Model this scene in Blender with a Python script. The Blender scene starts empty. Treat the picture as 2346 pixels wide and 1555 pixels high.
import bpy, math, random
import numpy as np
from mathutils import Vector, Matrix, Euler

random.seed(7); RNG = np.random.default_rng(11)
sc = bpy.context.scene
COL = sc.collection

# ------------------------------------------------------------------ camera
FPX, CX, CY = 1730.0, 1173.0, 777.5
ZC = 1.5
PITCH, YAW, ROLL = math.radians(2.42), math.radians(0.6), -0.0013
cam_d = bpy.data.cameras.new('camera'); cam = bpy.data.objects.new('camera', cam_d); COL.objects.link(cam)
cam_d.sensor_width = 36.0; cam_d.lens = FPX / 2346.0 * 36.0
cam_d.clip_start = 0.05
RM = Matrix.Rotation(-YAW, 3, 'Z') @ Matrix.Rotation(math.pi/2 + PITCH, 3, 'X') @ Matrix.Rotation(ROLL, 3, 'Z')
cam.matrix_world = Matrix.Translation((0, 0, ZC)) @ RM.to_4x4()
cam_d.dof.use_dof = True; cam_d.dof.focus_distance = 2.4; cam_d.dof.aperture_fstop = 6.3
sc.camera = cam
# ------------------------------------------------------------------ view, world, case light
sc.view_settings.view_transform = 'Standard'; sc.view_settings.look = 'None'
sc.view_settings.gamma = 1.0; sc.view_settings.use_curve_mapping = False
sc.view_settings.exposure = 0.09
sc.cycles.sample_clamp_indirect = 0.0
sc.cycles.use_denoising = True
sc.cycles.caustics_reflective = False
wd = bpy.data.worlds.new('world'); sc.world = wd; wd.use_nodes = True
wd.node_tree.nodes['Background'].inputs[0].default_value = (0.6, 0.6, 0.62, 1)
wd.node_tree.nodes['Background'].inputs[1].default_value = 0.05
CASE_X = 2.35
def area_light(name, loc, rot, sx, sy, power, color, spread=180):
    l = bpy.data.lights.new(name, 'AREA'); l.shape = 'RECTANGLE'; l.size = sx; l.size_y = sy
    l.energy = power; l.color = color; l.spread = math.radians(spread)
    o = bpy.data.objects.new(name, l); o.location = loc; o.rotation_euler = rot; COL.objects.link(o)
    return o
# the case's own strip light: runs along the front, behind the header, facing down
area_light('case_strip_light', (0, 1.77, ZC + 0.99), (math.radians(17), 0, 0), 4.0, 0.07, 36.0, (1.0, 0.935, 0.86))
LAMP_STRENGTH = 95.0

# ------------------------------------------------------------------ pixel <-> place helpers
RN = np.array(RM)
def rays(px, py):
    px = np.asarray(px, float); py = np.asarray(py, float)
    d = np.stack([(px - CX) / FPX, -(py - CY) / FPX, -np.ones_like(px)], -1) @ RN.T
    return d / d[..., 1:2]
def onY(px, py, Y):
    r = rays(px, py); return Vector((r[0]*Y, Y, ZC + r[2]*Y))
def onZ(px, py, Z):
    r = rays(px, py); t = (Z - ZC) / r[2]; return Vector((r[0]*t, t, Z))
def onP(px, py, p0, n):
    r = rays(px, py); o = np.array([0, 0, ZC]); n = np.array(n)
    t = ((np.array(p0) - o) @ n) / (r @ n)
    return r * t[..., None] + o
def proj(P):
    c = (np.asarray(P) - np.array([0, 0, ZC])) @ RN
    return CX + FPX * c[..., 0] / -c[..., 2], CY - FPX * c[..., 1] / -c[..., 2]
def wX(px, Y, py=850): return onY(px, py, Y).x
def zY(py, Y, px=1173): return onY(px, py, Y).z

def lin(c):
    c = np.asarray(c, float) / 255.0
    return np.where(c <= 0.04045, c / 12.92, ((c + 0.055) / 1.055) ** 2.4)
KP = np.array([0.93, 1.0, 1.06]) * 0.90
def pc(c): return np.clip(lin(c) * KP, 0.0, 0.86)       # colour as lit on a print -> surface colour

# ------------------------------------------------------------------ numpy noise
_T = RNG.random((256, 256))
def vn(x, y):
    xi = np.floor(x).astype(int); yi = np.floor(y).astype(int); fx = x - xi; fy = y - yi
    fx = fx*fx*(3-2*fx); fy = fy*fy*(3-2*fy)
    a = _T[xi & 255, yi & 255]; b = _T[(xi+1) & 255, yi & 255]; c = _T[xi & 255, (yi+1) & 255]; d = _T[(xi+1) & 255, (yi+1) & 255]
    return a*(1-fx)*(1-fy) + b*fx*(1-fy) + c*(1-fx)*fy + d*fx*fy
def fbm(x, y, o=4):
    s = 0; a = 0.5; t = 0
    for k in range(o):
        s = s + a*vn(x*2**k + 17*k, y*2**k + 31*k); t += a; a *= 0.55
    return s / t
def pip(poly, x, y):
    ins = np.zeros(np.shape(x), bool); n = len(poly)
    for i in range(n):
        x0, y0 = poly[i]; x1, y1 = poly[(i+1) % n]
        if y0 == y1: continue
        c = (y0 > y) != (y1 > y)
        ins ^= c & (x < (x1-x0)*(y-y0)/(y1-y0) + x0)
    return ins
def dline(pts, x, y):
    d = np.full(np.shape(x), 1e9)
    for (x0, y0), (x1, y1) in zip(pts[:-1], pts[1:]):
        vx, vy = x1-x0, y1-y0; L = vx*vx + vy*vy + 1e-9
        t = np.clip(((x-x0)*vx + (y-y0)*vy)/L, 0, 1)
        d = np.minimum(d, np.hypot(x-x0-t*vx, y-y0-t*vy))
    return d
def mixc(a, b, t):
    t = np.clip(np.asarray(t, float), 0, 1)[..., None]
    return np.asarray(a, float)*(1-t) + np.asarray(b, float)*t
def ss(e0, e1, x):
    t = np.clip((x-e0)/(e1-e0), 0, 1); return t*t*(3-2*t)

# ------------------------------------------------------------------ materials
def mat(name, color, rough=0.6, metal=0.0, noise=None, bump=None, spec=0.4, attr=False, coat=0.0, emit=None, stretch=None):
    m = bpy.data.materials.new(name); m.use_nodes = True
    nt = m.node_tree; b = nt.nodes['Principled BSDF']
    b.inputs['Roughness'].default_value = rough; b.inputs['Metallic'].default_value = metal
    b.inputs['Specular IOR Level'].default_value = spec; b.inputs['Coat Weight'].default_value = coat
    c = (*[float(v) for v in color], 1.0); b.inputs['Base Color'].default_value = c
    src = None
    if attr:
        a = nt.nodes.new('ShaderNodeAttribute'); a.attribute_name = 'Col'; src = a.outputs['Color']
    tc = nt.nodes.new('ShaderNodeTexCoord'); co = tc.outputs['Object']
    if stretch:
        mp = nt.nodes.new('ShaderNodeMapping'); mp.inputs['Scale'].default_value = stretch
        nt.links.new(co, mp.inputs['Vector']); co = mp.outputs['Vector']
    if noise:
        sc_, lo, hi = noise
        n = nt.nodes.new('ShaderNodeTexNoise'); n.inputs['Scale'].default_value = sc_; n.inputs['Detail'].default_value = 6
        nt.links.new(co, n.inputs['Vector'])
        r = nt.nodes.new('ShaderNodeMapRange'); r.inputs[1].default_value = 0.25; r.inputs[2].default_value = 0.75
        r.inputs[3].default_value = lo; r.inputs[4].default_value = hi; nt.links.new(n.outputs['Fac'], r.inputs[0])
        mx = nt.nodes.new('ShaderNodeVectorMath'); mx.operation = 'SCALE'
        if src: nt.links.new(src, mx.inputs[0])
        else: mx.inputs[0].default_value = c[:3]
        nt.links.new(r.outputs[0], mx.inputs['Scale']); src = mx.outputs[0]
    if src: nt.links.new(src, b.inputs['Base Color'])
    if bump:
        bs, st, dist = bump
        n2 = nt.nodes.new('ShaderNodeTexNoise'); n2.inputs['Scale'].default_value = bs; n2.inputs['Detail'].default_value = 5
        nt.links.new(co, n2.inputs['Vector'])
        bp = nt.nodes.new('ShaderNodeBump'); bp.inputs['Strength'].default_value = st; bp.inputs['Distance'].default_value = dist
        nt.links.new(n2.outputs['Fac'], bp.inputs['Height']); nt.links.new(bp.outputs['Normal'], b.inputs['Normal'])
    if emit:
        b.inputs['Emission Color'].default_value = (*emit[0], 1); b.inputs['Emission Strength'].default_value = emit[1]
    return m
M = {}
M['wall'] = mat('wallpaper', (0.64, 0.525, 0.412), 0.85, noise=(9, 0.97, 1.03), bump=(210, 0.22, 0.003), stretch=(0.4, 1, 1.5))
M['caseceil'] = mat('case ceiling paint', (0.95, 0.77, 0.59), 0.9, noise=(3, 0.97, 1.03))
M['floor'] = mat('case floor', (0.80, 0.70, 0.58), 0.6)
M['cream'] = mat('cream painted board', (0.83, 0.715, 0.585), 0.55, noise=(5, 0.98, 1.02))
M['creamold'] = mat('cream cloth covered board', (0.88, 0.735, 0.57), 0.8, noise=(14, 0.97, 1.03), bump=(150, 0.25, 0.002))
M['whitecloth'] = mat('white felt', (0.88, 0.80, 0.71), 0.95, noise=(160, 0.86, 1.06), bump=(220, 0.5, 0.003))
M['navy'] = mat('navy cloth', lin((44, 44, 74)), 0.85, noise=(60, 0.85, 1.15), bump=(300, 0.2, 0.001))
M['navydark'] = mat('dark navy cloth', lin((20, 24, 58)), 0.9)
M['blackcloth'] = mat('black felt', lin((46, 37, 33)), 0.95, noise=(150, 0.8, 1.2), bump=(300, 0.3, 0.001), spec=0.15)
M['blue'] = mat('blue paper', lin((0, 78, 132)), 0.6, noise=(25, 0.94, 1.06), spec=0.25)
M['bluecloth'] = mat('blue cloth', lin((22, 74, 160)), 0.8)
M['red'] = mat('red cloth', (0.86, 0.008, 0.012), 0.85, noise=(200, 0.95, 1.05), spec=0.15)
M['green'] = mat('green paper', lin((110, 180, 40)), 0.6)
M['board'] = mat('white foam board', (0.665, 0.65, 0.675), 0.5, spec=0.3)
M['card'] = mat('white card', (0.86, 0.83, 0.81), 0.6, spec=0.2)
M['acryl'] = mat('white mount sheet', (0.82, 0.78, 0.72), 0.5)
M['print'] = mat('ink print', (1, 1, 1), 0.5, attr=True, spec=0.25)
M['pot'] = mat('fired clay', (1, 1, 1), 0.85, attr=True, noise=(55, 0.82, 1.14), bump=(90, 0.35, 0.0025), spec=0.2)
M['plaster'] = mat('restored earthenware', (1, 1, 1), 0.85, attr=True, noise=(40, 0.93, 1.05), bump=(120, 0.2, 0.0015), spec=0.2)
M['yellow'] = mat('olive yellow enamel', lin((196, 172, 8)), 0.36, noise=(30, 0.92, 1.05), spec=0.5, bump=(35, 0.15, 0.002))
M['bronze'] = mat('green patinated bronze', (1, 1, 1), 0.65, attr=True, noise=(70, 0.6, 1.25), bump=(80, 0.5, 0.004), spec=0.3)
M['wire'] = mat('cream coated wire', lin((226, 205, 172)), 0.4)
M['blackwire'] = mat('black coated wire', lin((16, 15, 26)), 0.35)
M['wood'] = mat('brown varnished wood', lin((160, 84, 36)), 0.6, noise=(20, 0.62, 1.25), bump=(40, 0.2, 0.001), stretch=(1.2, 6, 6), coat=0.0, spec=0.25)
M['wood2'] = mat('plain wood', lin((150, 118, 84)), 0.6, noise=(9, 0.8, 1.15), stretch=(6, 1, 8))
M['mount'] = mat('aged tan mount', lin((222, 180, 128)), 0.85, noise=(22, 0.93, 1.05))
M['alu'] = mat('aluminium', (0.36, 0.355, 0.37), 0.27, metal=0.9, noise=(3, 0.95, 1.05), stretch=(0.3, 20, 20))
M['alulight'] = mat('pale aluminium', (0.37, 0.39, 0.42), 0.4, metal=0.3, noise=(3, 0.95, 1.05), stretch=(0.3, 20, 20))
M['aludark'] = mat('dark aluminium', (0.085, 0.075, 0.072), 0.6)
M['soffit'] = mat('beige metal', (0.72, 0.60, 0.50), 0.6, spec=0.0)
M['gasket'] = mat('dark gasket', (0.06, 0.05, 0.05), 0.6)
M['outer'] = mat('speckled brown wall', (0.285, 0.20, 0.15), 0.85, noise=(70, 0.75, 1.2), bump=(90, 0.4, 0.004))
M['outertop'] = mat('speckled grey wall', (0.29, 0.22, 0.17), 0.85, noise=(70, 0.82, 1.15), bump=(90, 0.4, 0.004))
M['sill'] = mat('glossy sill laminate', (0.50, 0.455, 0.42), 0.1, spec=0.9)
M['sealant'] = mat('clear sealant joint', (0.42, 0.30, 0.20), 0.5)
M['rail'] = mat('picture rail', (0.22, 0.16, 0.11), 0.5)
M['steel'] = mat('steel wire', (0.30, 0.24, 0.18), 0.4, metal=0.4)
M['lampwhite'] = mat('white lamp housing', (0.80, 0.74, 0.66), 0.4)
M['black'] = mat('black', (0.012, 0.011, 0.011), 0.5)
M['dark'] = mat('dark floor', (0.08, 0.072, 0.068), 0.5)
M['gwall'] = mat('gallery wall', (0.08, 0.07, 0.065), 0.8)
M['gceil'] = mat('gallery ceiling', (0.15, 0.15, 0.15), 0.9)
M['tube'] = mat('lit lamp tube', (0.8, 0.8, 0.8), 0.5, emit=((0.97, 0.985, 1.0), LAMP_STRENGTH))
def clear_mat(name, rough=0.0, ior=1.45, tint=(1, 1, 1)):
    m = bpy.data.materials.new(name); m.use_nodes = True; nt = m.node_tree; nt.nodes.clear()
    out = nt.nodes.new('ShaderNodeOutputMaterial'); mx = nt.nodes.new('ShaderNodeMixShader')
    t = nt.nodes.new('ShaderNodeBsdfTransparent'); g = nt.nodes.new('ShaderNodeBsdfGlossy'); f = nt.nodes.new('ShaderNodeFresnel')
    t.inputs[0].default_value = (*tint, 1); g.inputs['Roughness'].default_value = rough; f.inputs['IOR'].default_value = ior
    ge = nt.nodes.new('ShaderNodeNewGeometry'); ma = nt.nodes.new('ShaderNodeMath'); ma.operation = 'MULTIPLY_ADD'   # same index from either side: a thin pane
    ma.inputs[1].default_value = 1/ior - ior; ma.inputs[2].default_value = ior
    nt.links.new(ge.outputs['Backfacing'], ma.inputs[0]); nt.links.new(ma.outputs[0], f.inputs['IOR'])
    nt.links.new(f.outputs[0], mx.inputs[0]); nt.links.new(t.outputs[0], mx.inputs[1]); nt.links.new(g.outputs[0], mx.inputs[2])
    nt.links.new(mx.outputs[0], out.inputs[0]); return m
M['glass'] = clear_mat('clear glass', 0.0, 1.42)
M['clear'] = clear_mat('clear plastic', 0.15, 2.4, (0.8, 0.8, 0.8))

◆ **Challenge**
Extract the lines above, from the first one through the one containing "COL = sc.collection", and return only those, unchanged.

◆ **Written solution**
Model this scene in Blender with a Python script. The Blender scene starts empty. Treat the picture as 2346 pixels wide and 1555 pixels high.
import bpy, math, random
import numpy as np
from mathutils import Vector, Matrix, Euler

random.seed(7); RNG = np.random.default_rng(11)
sc = bpy.context.scene
COL = sc.collection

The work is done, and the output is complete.